At a July press conference, Biden was asked what about Harris qualifies her to be at the top of the ticket.
"First of all, the way she's handled the issue of freedom of women's bodies — to have control over their bodies. Secondly, her ability to handle almost any issue on the board. This was a hell of a prosecutor," Biden said, adding that "she is "qualified to be president — that's why I picked her."
Before Biden’s withdrawal, Harris had strongly defended Biden's place at the top of the ticket.
"One thing we know about our president, Joe Biden, is that he is a fighter. … He is the first to say, 'When you get knocked down, you get back up,'" she told supporters at a July campaign event in North Carolina.
Struggles with voters
During her vice presidency, Harris has struggled with poor polling numbers.
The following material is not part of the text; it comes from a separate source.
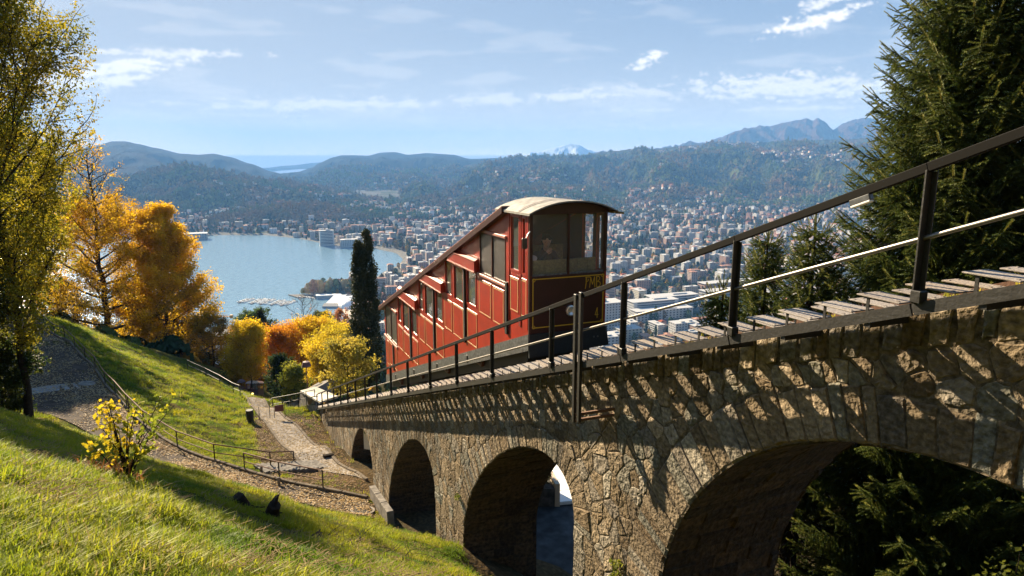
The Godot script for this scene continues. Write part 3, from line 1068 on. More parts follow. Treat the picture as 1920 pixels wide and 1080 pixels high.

An NBC poll from June 2023 said her net-negative rating (-17) was the lowest for a vice president since the poll started in 1989.
A Pew Research Center poll in June, taken just before the first presidential debate, found that nearly six in 10 people (59%) held unfavorable views of Harris, while 36% rated her favorably. Another 3% said they had not heard of her.
Since the presidential debate performance raised questions about Biden's ability to win reelection, Democrats have largely rallied around Harris as a potential successor to Biden.
A July poll by The Economist/YouGov found that 73% of Democratic voters would "somewhat" or "strongly" approve of Harris as Biden's replacement if the president dropped out of the race.
Road to the vice presidency
Before becoming vice president, Harris had already achieved several political firsts.
The child of a father from Jamaica and a mother from India, she was the first Black attorney general of the state of California as well as the first woman to hold the job. Her 2016 election to a U.S. Senate seat representing California made her the first woman of South Asian heritage to do so.
Two years into her Senate term, she launched her bid for the 2020 Democratic presidential nomination. Despite a strong start, with 20,000 people attending her 2019 hometown kickoff rally in Oakland, California, her poll numbers steadily declined. By December she announced her departure from the race.
When Biden announced in March 2020 that he would choose a woman as his vice-presidential running mate, Harris' name was always among the top contenders.
Harris holds an undergraduate degree from Howard University in Washington, a historically Black college. She earned a law degree from the University of California, Hastings (now the University of California College of the Law, San Francisco), before working in the Alameda County district attorney's office.
She served two terms as district attorney of San Francisco before being elected California's attorney general. Her California record has been a target of scrutiny, with critics faulting her for not enacting criminal justice reforms and not doing enough to investigate police shootings.
While in the Senate, Harris was known for her aggressive questioning of witnesses during Senate hearings, including then-Supreme Court nominee Brett Kavanaugh and Attorney General William Barr.